→ **What you should do**
From the entries that follow, pick out all lines holding "Blender".

→ **Records for processing**

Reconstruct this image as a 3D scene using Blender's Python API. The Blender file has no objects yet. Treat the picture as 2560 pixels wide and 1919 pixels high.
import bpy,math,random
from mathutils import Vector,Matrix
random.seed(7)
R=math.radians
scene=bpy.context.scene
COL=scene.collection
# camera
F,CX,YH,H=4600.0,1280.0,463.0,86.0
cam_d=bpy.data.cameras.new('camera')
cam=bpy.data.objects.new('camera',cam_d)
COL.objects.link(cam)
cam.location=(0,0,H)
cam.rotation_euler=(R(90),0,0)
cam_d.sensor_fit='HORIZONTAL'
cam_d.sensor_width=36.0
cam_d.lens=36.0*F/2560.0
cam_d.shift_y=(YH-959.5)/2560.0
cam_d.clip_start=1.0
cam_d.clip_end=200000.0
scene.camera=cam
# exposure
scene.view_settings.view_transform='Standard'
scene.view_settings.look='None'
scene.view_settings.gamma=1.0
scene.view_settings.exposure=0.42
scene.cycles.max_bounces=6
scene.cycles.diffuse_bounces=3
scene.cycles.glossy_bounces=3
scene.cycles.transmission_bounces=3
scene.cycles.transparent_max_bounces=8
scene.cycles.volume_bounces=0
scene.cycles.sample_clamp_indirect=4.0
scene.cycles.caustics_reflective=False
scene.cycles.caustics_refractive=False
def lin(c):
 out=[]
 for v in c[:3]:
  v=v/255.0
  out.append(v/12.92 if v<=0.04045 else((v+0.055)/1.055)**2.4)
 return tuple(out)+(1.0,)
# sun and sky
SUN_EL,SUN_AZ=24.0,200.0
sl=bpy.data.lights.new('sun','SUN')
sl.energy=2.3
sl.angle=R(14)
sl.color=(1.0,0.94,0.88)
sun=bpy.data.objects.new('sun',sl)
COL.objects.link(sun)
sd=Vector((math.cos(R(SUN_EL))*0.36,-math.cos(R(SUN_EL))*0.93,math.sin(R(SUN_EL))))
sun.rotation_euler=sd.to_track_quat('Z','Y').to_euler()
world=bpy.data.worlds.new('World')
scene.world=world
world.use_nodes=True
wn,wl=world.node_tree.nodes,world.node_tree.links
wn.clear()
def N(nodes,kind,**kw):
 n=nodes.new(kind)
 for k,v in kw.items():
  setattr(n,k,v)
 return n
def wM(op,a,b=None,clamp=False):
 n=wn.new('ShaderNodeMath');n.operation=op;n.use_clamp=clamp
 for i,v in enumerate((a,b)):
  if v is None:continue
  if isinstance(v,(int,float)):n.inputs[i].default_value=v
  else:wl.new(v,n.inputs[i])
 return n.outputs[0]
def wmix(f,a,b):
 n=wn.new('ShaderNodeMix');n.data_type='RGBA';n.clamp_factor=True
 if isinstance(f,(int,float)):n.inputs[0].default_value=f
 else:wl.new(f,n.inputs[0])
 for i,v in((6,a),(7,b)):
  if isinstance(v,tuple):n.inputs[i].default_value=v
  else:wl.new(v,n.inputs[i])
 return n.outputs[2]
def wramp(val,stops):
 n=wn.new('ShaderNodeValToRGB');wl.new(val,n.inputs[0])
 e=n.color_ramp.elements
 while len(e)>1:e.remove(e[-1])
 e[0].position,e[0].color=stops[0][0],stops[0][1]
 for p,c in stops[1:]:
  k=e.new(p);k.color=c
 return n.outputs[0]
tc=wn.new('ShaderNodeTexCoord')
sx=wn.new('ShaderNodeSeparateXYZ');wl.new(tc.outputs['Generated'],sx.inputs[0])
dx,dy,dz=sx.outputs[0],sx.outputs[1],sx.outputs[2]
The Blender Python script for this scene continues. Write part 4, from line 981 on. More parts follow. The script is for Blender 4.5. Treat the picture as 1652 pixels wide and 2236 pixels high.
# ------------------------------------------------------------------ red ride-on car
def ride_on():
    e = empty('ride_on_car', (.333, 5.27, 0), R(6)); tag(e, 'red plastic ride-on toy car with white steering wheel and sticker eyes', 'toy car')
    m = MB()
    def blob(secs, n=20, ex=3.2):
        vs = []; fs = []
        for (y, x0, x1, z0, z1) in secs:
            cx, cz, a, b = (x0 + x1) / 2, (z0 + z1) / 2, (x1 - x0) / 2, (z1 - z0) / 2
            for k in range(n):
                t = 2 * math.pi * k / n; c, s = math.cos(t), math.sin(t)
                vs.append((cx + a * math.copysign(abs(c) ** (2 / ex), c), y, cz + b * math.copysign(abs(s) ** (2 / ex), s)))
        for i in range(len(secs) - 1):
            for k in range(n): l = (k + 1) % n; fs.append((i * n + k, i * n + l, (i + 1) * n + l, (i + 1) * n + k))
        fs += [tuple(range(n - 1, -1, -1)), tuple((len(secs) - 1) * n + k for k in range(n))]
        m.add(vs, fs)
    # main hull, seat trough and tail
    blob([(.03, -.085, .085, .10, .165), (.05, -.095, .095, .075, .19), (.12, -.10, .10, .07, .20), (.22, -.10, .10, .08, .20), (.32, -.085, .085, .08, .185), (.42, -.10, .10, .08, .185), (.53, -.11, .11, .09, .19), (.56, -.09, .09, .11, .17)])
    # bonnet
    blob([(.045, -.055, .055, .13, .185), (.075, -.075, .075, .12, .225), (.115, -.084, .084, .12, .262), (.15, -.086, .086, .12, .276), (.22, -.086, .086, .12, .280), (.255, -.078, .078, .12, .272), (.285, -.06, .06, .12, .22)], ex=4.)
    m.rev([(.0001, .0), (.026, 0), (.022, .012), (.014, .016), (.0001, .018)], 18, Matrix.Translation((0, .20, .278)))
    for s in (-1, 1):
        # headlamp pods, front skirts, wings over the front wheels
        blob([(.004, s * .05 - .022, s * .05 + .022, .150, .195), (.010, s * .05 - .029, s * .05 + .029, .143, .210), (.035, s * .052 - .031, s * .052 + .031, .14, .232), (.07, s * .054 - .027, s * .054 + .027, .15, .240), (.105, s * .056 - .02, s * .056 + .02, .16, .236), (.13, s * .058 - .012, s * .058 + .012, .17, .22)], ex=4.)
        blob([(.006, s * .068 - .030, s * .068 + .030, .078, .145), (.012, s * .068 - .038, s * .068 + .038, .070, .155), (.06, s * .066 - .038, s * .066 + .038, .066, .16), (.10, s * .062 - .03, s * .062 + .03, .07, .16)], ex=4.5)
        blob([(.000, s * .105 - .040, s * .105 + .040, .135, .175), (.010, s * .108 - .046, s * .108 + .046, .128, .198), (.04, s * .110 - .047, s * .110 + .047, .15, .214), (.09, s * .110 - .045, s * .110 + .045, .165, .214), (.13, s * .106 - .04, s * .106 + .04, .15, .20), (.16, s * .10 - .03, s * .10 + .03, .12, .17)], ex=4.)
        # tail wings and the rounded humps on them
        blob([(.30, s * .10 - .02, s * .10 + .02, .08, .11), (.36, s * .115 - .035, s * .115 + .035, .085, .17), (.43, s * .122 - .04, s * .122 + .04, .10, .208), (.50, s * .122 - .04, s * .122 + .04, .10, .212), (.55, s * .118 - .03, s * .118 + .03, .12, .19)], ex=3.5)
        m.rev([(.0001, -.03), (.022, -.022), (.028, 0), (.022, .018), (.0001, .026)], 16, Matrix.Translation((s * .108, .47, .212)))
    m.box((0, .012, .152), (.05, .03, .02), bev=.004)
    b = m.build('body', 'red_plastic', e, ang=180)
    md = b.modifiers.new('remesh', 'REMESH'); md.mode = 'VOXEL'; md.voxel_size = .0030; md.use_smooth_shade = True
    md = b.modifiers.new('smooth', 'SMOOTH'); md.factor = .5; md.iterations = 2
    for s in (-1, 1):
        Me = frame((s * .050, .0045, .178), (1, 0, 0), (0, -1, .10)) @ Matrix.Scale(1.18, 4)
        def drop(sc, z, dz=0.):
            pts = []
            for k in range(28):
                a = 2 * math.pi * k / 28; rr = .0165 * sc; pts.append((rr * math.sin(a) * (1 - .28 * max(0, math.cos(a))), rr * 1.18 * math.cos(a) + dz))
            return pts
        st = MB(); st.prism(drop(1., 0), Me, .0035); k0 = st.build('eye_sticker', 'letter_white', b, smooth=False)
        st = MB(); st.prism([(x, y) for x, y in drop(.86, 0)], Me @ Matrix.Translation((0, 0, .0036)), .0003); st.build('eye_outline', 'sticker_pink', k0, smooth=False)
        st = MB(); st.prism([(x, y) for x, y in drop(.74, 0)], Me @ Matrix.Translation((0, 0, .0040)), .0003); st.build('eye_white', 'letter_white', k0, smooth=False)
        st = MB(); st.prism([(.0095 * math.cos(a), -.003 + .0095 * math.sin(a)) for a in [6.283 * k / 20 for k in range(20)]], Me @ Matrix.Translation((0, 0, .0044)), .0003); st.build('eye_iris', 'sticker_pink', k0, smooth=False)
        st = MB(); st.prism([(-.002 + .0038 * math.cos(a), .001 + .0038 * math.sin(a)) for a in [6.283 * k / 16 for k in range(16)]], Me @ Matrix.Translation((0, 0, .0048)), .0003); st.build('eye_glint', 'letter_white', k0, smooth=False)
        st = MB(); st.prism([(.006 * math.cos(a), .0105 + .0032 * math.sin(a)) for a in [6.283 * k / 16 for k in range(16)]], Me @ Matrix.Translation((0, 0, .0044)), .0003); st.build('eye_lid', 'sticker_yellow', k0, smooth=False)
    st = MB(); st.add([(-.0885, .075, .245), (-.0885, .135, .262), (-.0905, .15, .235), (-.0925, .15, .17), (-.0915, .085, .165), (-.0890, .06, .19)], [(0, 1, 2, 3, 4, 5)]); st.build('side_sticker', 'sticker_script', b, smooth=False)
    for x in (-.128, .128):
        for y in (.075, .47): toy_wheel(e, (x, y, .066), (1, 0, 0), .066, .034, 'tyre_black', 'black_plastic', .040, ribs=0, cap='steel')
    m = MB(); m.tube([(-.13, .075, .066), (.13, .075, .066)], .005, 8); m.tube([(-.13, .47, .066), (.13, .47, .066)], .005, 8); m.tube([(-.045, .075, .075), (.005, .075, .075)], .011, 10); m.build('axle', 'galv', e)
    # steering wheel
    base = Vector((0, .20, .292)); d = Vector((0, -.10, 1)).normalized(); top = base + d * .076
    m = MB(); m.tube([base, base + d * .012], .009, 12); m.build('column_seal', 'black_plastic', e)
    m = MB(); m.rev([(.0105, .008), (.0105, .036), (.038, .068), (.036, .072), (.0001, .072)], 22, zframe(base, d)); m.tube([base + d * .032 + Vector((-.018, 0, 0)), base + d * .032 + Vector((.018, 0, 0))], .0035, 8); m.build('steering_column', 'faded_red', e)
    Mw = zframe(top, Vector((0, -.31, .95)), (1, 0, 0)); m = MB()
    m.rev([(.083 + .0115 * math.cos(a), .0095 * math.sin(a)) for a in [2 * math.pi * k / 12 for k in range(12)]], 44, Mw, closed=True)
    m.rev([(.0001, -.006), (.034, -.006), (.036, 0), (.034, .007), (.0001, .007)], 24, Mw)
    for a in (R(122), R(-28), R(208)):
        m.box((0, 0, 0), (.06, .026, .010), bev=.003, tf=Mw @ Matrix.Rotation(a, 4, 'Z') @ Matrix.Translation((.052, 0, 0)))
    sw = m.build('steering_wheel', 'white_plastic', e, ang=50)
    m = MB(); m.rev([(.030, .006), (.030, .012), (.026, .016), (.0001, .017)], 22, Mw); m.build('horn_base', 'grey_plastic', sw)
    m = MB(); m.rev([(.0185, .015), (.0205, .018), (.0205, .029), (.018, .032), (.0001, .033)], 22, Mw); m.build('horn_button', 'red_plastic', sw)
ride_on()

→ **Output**
Reconstruct this image as a 3D scene using Blender's Python API. The Blender file has no objects yet. Treat the picture as 2560 pixels wide and 1919 pixels high.
The Blender Python script for this scene continues. Write part 4, from line 981 on. More parts follow. The script is for Blender 4.5. Treat the picture as 1652 pixels wide and 2236 pixels high.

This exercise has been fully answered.